DC-Connected Dispatchable PV Facility with Vanadium Flow Battery
The Chappice Lake Solar Storage project includes a 22.1MWdc/13.9MWac PV installation paired with a first-of-kind 2.9MWac/8.3MWh vanadium flow battery (VFB), supplied by Invinity Energy Systems. DC-connected batteries allow the facility to maximize the use of a grid-constrained site and realize economies of scale by increasing solar capacity. The system is expected to generate ~37,600 MWh annually of clean electricity, able to power 5,000 homes each year. The solar electricity reduces significant carbon emissions over the 35-year lifespan.

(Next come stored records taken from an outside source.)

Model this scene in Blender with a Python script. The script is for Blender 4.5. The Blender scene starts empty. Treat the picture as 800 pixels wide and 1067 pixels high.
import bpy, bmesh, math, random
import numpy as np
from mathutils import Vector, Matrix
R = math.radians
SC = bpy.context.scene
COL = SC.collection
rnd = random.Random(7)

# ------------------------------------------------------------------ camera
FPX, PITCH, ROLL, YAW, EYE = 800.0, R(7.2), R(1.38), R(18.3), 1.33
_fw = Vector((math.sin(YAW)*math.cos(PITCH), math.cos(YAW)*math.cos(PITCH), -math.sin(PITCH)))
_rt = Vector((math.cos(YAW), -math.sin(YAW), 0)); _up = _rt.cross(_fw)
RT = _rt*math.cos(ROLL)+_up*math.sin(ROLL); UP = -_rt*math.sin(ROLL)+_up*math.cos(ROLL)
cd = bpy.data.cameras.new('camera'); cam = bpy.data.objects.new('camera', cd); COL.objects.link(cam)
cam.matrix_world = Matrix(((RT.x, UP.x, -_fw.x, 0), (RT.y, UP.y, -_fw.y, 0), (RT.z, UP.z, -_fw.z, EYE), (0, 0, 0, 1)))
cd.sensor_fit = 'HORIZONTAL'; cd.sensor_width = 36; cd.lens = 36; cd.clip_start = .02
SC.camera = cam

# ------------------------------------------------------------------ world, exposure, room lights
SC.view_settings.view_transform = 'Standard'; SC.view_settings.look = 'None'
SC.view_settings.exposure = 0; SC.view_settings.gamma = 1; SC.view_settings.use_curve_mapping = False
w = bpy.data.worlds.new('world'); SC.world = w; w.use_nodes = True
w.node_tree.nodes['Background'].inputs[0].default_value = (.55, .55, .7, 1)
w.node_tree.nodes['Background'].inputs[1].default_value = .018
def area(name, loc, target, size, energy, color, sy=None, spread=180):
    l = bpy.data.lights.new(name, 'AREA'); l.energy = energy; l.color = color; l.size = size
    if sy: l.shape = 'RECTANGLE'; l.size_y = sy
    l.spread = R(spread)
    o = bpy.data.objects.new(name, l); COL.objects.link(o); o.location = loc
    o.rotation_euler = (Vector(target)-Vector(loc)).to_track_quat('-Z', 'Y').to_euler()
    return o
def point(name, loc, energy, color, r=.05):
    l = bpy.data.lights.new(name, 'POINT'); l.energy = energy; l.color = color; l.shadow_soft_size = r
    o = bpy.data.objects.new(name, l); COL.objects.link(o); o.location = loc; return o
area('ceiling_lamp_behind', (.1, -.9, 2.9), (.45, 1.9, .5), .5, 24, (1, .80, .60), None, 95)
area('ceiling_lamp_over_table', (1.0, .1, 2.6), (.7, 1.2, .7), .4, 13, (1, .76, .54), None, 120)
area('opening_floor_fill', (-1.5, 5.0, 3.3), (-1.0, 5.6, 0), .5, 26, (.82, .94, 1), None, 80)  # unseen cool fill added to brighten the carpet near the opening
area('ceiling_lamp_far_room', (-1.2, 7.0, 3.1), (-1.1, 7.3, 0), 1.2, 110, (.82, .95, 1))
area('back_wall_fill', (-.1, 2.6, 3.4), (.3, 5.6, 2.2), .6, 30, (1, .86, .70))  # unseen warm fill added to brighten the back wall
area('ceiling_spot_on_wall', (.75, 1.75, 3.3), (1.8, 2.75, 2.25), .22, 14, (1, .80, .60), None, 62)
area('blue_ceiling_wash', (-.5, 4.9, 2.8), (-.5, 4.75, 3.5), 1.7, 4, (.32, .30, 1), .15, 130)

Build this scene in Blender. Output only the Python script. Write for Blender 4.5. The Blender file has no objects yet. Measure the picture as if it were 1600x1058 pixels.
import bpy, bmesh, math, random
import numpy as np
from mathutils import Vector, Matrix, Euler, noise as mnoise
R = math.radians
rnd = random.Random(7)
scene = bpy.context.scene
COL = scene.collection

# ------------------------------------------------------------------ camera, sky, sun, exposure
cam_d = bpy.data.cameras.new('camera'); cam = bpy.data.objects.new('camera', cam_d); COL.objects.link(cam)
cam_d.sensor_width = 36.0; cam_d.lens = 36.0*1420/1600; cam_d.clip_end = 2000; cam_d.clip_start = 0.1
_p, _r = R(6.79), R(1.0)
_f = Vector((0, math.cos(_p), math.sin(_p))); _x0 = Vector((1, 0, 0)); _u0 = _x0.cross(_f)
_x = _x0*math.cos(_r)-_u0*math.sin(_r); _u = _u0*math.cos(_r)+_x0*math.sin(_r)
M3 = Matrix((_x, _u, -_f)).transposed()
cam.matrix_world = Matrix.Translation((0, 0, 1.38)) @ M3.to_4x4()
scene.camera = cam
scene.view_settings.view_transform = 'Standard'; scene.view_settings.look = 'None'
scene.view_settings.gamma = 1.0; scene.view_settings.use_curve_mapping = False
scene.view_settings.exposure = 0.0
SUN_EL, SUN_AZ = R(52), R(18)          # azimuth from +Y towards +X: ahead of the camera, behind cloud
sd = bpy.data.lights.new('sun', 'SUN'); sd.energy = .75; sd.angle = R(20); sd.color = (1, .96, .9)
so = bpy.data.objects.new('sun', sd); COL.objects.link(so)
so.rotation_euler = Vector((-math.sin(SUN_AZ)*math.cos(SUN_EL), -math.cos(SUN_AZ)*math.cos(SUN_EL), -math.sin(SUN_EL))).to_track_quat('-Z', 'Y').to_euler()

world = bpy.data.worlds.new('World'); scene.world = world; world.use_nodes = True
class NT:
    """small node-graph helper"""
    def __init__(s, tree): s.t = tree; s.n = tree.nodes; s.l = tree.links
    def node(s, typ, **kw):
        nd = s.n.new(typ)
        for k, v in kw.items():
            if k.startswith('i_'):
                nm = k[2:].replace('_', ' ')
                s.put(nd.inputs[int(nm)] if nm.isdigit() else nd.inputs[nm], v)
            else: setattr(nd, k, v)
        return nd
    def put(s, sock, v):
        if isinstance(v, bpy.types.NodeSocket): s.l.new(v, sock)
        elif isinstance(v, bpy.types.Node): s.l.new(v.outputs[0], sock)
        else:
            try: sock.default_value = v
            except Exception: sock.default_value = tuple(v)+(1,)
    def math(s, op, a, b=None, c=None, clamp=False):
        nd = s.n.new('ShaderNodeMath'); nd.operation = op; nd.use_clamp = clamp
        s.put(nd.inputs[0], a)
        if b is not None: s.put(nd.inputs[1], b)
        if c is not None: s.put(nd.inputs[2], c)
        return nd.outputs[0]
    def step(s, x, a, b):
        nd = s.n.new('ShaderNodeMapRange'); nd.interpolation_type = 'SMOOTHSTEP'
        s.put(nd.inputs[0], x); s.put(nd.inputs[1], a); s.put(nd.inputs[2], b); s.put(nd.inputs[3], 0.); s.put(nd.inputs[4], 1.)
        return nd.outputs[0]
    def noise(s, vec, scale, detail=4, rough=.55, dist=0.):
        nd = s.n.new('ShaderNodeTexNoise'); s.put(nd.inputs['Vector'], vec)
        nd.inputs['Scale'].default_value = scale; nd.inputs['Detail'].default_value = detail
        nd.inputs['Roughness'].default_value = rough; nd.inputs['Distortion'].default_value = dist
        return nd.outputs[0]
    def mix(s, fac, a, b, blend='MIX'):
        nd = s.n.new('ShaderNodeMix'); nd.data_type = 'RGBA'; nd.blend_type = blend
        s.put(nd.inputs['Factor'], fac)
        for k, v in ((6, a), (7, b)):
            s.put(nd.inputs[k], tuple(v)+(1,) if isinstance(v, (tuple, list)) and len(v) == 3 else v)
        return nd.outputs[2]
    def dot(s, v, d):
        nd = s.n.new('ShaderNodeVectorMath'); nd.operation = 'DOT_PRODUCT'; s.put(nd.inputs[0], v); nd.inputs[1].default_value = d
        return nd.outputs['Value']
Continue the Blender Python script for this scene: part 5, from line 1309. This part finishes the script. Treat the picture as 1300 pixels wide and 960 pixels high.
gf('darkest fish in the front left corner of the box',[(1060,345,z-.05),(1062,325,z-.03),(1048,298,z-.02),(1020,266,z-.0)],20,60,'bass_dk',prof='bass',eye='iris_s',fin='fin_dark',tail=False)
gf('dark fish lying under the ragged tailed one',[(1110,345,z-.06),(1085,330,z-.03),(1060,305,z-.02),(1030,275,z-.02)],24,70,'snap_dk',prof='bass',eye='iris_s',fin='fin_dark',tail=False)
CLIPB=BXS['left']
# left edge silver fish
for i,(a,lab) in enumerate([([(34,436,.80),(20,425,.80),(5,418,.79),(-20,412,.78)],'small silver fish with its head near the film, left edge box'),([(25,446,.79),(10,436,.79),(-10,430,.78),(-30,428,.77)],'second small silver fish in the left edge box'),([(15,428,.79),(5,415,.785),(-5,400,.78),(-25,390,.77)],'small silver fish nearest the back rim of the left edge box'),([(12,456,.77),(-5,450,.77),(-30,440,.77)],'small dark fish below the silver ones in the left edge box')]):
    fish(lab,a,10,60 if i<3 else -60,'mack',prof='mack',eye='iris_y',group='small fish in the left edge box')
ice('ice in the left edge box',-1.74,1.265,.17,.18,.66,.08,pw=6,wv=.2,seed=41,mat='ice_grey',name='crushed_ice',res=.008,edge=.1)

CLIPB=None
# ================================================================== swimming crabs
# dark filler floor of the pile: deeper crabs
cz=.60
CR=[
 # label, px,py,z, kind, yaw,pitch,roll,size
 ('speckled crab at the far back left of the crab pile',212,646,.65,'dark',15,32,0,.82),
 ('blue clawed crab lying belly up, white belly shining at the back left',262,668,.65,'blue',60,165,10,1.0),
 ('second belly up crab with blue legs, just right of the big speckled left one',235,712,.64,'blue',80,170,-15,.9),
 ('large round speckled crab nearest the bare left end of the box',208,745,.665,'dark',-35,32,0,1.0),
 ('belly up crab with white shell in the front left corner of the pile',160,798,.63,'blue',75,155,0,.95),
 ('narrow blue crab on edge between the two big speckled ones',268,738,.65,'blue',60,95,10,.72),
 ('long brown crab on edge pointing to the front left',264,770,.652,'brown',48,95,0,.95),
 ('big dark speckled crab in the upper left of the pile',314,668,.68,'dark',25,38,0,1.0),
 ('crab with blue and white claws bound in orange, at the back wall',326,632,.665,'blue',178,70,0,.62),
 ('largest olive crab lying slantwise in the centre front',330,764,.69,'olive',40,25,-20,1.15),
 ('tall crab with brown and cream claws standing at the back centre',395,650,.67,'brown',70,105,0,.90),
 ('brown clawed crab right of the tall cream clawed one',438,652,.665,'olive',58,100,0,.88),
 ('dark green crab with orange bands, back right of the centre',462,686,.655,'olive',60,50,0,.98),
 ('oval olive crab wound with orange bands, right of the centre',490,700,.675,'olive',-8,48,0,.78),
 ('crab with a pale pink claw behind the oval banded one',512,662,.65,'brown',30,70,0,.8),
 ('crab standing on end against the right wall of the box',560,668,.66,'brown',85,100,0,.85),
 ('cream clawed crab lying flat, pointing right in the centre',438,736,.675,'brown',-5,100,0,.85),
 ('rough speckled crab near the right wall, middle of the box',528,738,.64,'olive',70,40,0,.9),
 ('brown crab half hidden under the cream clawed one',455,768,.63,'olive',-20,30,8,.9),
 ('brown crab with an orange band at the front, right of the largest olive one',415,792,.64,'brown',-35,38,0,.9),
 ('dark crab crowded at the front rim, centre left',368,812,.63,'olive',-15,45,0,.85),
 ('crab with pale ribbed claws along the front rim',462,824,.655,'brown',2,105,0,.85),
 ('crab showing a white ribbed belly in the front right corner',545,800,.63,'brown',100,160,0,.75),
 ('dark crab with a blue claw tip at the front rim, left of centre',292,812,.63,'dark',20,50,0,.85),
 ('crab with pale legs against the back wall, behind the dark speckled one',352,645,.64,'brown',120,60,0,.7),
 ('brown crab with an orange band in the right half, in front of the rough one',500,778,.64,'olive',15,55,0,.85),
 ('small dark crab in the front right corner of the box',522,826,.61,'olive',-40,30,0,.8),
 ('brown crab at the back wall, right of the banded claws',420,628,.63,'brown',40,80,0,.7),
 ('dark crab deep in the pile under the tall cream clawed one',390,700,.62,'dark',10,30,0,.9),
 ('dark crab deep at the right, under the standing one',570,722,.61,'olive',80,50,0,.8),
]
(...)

Additionally, the VFB battery material used to store energy does not degrade or lose energy capacity. The electrode component can be reused or recycled and poses no fire risk. Calgary-based Arcus Power Corp manages the battery dispatch (charge and discharge) with an automated process involving machine learning algorithms. Aiming to use this project as a template for a DC-connected PV-VFB configuration that can be deployed at new projects in Alberta.
Paving the Way for the Expansion of Alberta’s Utility-Scale Solar Industry
The project achieved the first successful integration of DC-connected flow batteries to a utility-scale solar project. It developed a custom Power Plant Controller (PPC) to manage the flow of power to and from the grid, solar project, and batteries that were able to maximize the battery benefits while respecting the interconnection limits. Additionally, the project created significant local and provincial employment as well as technical skill development and capacity-building opportunities.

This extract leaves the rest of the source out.